Treasury’s FY25 budget request — as well as its FY24 request — far outpaced other agencies’ cloud-related program budgets, which shows “how the Treasury is pushing harder than any other civilian agency to adopt cloud technology,” in recent years, according to the analysis. 

Rossino said, however, that this effort is indicative of Treasury’s slow adoption of cloud technologies in comparison to other civilian agencies, noting that “it took a few years for them to get off the ground with an acquisition strategy and then put together the solicitation documents.”

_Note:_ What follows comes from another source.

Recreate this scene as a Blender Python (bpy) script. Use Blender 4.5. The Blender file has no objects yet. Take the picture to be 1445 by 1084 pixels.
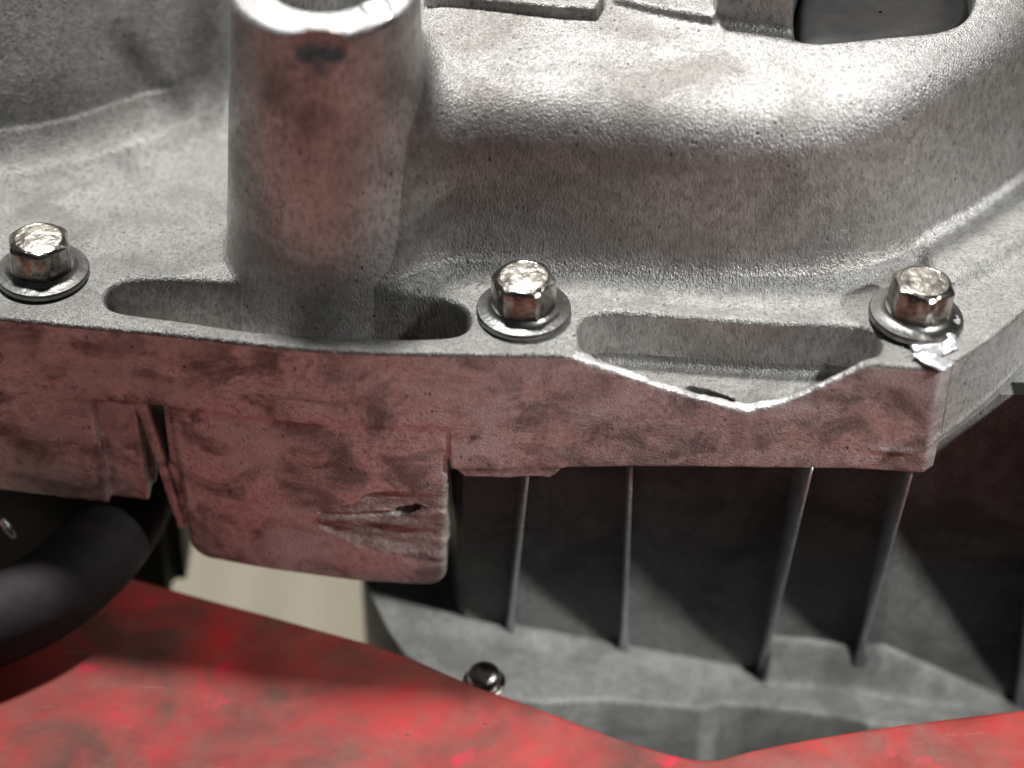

The report said the Departments of Agriculture, Homeland Security and the Social Security Administration, “have been extensively leveraging cloud technology for several years already,” and that “their cloud-related program budgets are also growing, but at a more measured rate consistent with maturity in the use of the technology.”

Overall, civilian agencies’ total FY25 budget request for cloud-related programs far outpaced the Department of Defense’s estimated cloud budget of $2.4 billion. Rossino said this had to do more with the acquisition process rather than department-based needs. 

“It's a lot easier to work with [civilian agencies] if you're a cloud provider,” he said, adding that “small businesses that are trying to get a foot in the door, or trying to sell a capability or whatever, they're better off probably looking at the whole spectrum of civilian agencies first before they try and do anything with the DOD.”

But the Pentagon is also notable for the sheer size of some of its contract offerings. The agency awarded a $9 billion enterprise cloud contract in 2022, known as the Joint Warfighting Cloud Capability, to help the department acquire commercial cloud services. The contract offers cloud solutions through Microsoft, Amazon Web Services, Google and Oracle.